I am glad to announce the discovery of an unpublished and unknown manuscript entitled “Gopala-puja.” According to the colophon, this text was composed by Srila Sanatana Gosvami. As the name suggests, it is a concise description of the method of worship of Gopala’s deity, with the mantras, mudras and so on. The manuscript was found in the middle of a single collection of Gaudiya manuscripts that include several well-known texts as well as rare and unpublished ones. At the end of the bundle, there is a note stating that these texts were transcribed between 1919 and 1920 from the original manuscripts in possession of Brindavana Chandra Panigrahi, Parlakamedi, Odisha. Several decades later, this transcribed collection ended up in the Government Oriental Manuscript Library in Chennai, amidst more than 70,000 manuscripts. For the benefit of those interested in reading it, I have uploaded a digital copy of the complete manuscript of Gopala-puja:

www.vidyabhusanaproject.blogspot.in/2018/03/vidyabhusana-project-update-and.html

Recently, I’ve gone through the first research expedition in Bangladesh, which proved to be very rewarding. Although in the last century fanatic Muslims burnt large numbers of Sanskrit manuscripts in East Bengal, there are still many thousands of them left, albeit in a precarious condition. On the contrary of what one may think at first, I was cordially received in the libraries I visited and promptly given access to the manuscripts. At Dhaka University I was even offered a proposal to work in the manuscript section, which hosts a vast collection of Gaudiya texts and has thousands of unsorted manuscripts. Many of them could be the very same copies dispatched from Vrindavan by Srila Jiva Gosvami more than four centuries ago.  Besides copies of several of Srila Baladeva Vidyabhusana’s works, I also brought copies of some rare texts.
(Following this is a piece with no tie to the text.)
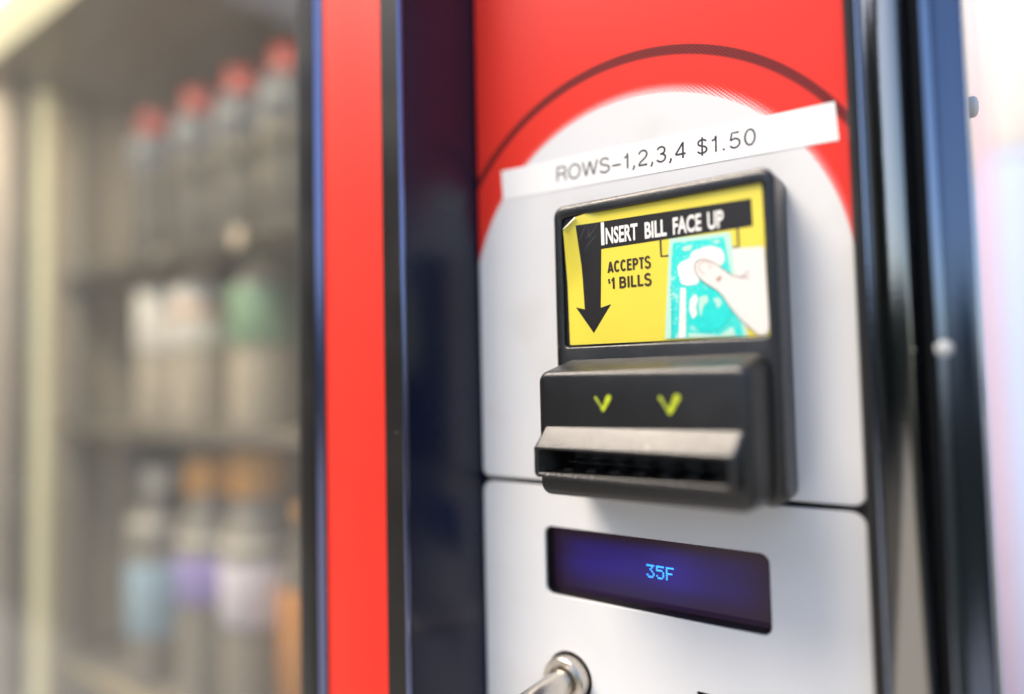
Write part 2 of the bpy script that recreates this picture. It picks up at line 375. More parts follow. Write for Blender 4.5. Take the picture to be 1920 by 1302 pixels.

In the middle of a hectic schedule of expeditions and research, I have also been working on the translation of Vidyabhusana’s “Siddhanta-ratna,” which he composed as a comprehensive introduction to the Govinda-bhasya and is one of the most important treatises on Gaudiya philosophy.
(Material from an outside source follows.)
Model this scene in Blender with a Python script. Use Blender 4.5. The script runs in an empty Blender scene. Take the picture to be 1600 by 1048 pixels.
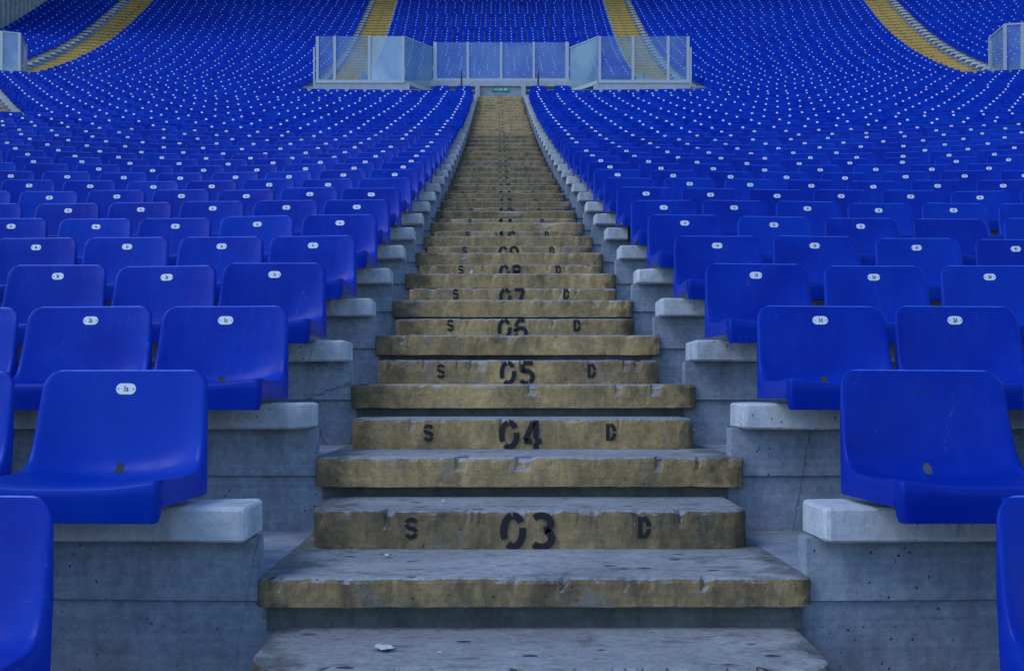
import bpy, math, random
import numpy as np
from mathutils import Vector, noise
random.seed(7)
rng = np.random.default_rng(11)

# ---------------------------------------------------------------- scene, camera, light
S = bpy.context.scene
COL = S.collection
U = 5.155e-4          # metres per survey unit
D = 0.85              # metres per terrace row
EZ = 1.9              # eye height over the ground
RC = 76.0             # centre of the curve of the stand, rows behind the camera

cam = bpy.data.cameras.new('camera'); camo = bpy.data.objects.new('camera', cam); COL.objects.link(camo)
camo.location = (0, 0, EZ); camo.rotation_euler = (math.pi/2, 0, 0)
cam.sensor_width = 36; cam.lens = 1649/1600*36
cam.shift_x = 23/1600; cam.shift_y = 86/1600
cam.clip_start = 0.05; cam.clip_end = 2000
S.camera = camo

w = bpy.data.worlds.new('World'); S.world = w; w.use_nodes = True
nt = w.node_tree; bg = nt.nodes['Background']; sky = nt.nodes.new('ShaderNodeTexSky')
sky.sky_type = 'NISHITA'; sky.sun_disc = False
SUN_EL, SUN_AZ = math.radians(46), math.radians(242)
sky.ozone_density = 6.5; sky.air_density = 1.0; sky.dust_density = 0.2; sky.sun_elevation = SUN_EL; sky.sun_rotation = SUN_AZ
nt.links.new(sky.outputs[0], bg.inputs[0]); bg.inputs[1].default_value = 0.15
sl = bpy.data.lights.new('sun', 'SUN'); sl.energy = 0.75; sl.angle = math.radians(30); sl.color = (.94, .97, 1.0)
so = bpy.data.objects.new('sun', sl); COL.objects.link(so)
dv = Vector((math.sin(SUN_AZ)*math.cos(SUN_EL), math.cos(SUN_AZ)*math.cos(SUN_EL), math.sin(SUN_EL)))
so.rotation_euler = dv.to_track_quat('Z', 'Y').to_euler(); so.location = (0, -10, 30)
S.view_settings.view_transform = 'Standard'; S.view_settings.look = 'None'
S.view_settings.exposure = 0.44; S.view_settings.gamma = 1
S.cycles.diffuse_bounces = 1; S.cycles.glossy_bounces = 2; S.cycles.transparent_max_bounces = 12

# ---------------------------------------------------------------- materials
def new_mat(name):
    m = bpy.data.materials.new(name); m.use_nodes = True
    t = m.node_tree; b = t.nodes['Principled BSDF']
    return m, t, b
def N(t, kind, **kw):
    n = t.nodes.new(kind)
    for k, v in kw.items():
        if k in n.inputs: n.inputs[k].default_value = v
        else: setattr(n, k, v)
    return n
def ramp(t, src, stops):
    r = t.nodes.new('ShaderNodeValToRGB'); e = r.color_ramp.elements
    while len(e) < len(stops): e.new(0.5)
    for el, (p, c) in zip(e, stops):
        el.position = p; el.color = (c[0], c[1], c[2], 1) if hasattr(c, '__len__') else (c, c, c, 1)
    t.links.new(src, r.inputs[0]); return r.outputs[0]
def mix(t, fac, a, b, mode='MIX'):
    m = t.nodes.new('ShaderNodeMix'); m.data_type = 'RGBA'; m.blend_type = mode
    for sock, v in ((m.inputs[0], fac), (m.inputs[6], a), (m.inputs[7], b)):
        if isinstance(v, bpy.types.NodeSocket): t.links.new(v, sock)
        elif hasattr(v, '__len__'): sock.default_value = (*v, 1)
        else: sock.default_value = v
    return m.outputs[2]
def math_(t, op, a, b=None):
    m = t.nodes.new('ShaderNodeMath'); m.operation = op
    for i, v in enumerate((a, b)):
        if v is None: continue
        if isinstance(v, bpy.types.NodeSocket): t.links.new(v, m.inputs[i])
        else: m.inputs[i].default_value = v
    return m.outputs[0]
def tex(t, kind, scale, vec, **kw):
    n = N(t, kind, Scale=scale, **kw); t.links.new(vec, n.inputs['Vector']); return n
def world_vec(t):
    g = t.nodes.new('ShaderNodeNewGeometry'); return g.outputs['Position'], g.outputs['Normal']
def stretch(t, vec, sx, sy, sz):
    m = t.nodes.new('ShaderNodeMapping'); m.inputs['Scale'].default_value = (sx, sy, sz)
    t.links.new(vec, m.inputs[0]); return m.outputs[0]
def bump(t, b, h, strength, dist):
    n = N(t, 'ShaderNodeBump', Strength=strength, Distance=dist)
    t.links.new(h, n.inputs['Height']); t.links.new(n.outputs[0], b.inputs['Normal'])

def grime(t, pos, c, amt):
    """mossy grime that has settled along the foot of the stair's side walls"""
    sp = t.nodes.new('ShaderNodeSeparateXYZ'); t.links.new(pos, sp.inputs[0])
    a = ramp(t, math_(t, 'ABSOLUTE', math_(t, 'ADD', sp.outputs[0], .60)), [(0.0, 1.0), (.22, 0.0)])
    b2 = ramp(t, math_(t, 'ABSOLUTE', math_(t, 'SUBTRACT', sp.outputs[0], .78)), [(0.0, .8), (.14, 0.0)])
    nz = tex(t, 'ShaderNodeTexNoise', 5.5, pos, Detail=9.0, Roughness=.75)
    v = math_(t, 'ADD', nz.outputs[0], math_(t, 'MULTIPLY', math_(t, 'MAXIMUM', a, b2), .26))
    m_ = math_(t, 'MULTIPLY', ramp(t, v, [(.56, 0.0), (.70, 1.0)]), amt)
    return mix(t, m_, c, (.022, .025, .020))

def concrete(name, dark, light, stain=(.05, .05, .045), pits=True, stain_amt=.55, joints=False, cracks=.8):
    m, t, b = new_mat(name)
    pos, nor = world_vec(t)
    n1 = tex(t, 'ShaderNodeTexNoise', 2.2, pos, Detail=8.0, Roughness=.65)
    n2 = tex(t, 'ShaderNodeTexNoise', 38, pos, Detail=5.0, Roughness=.7)
    n3 = tex(t, 'ShaderNodeTexNoise', 240, pos, Detail=3.0, Roughness=.7)
    c = mix(t, ramp(t, n1.outputs[0], [(.3, 0.0), (.72, 1.0)]), dark, light)
    c = mix(t, .42, c, ramp(t, n2.outputs[0], [(.3, .28), (.7, .8)]), 'OVERLAY')
    c = mix(t, .4, c, ramp(t, n3.outputs[0], [(.3, .3), (.7, .72)]), 'OVERLAY')
    nb_ = tex(t, 'ShaderNodeTexNoise', 1.0, stretch(t, pos, 1.2, 1.2, 70), Detail=5.0, Roughness=.6)
    c = mix(t, .35, c, ramp(t, nb_.outputs[0], [(.3, .35), (.7, .66)]), 'OVERLAY')
    # running dirt
    n4 = tex(t, 'ShaderNodeTexNoise', 1.0, stretch(t, pos, 9, 9, 2.2), Detail=7.0, Roughness=.68)
    c = mix(t, math_(t, 'MULTIPLY', ramp(t, n4.outputs[0], [(.47, 0.0), (.70, 1.0)]), stain_amt), c, stain)
    h = math_(t, 'ADD', n2.outputs[0], math_(t, 'MULTIPLY', n3.outputs[0], .5))
    if pits:
        v = tex(t, 'ShaderNodeTexVoronoi', 34, pos, Randomness=1.0)
        pm = ramp(t, v.outputs['Distance'], [(.07, 1.0), (.14, 0.0)])
        nz = tex(t, 'ShaderNodeTexNoise', 6, pos, Detail=2.0)
        pm = math_(t, 'MULTIPLY', pm, ramp(t, nz.outputs[0], [(.46, 0.0), (.58, .9)]))
        c = mix(t, pm, c, (.018, .018, .018))
        h = math_(t, 'SUBTRACT', h, math_(t, 'MULTIPLY', pm, 2.5))
        # fine cracks
        v2 = tex(t, 'ShaderNodeTexVoronoi', 2.1, mix_vec(t, pos, n2.outputs[1], .025), feature='DISTANCE_TO_EDGE')
        cm = ramp(t, v2.outputs['Distance'], [(.0, cracks), (.007, 0.0)])
        nz2 = tex(t, 'ShaderNodeTexNoise', 1.3, pos, Detail=2.0)
        cm = math_(t, 'MULTIPLY', cm, ramp(t, nz2.outputs[0], [(.56, 0.0), (.64, .8)]))
        c = mix(t, cm, c, (.03, .03, .03))
    if joints: c = grime(t, pos, c, .8)
    t.links.new(c, b.inputs['Base Color']); b.inputs['Roughness'].default_value = .88
    bump(t, b, h, .55, .004)
    return m
def mix_vec(t, a, b, f):
    m = t.nodes.new('ShaderNodeMix'); m.data_type = 'VECTOR'; m.inputs[0].default_value = f
    t.links.new(a, m.inputs[4]); t.links.new(b, m.inputs[5]); return m.outputs[1]

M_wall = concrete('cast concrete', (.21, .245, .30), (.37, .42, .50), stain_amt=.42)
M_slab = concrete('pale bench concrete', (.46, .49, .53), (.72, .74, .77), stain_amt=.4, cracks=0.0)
M_floor = concrete('terrace floor concrete', (.13, .14, .14), (.24, .25, .25))
M_joint_shade = concrete('joint dirt and painted shade', (.06, .065, .06), (.18, .19, .18), (.01, .012, .01), pits=False)  # recess dirt plus the shade under the nosings, put into the colour
M_ground = concrete('ground asphalt', (.05, .05, .05), (.09, .09, .09), pits=False)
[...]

The Baladeva Vidyabhusana Project has the following primary objectives:

  1. Search for lost manuscripts. (Such as the commentaries on the ten Upanisads, six Sandarbhas, Srimad-Bhagavatam, etc.)
  2. Digitally preserve manuscripts currently existing in different libraries.
  3. Digitally preserve all editions of Vidyabhusana’s books.
  4. Digitally preserve articles written about Vidyabhusana.
  5. Type all the original texts in a digital Unicode system, which can be converted into Devanagari, Bengali and Oriyan characters.
  6. Prepare a critical edition of each work.
  7. Translate all the works into English.
  8. Publish all translations with the original Devanagari text.
  9. Investigate and verify existent biographical data of Vidyabhusana, including historical evidence of the alleged conflict between the Gaudiyas and the Ramanandis in Rajasthan.
  10. Publish a comprehensive biographical work.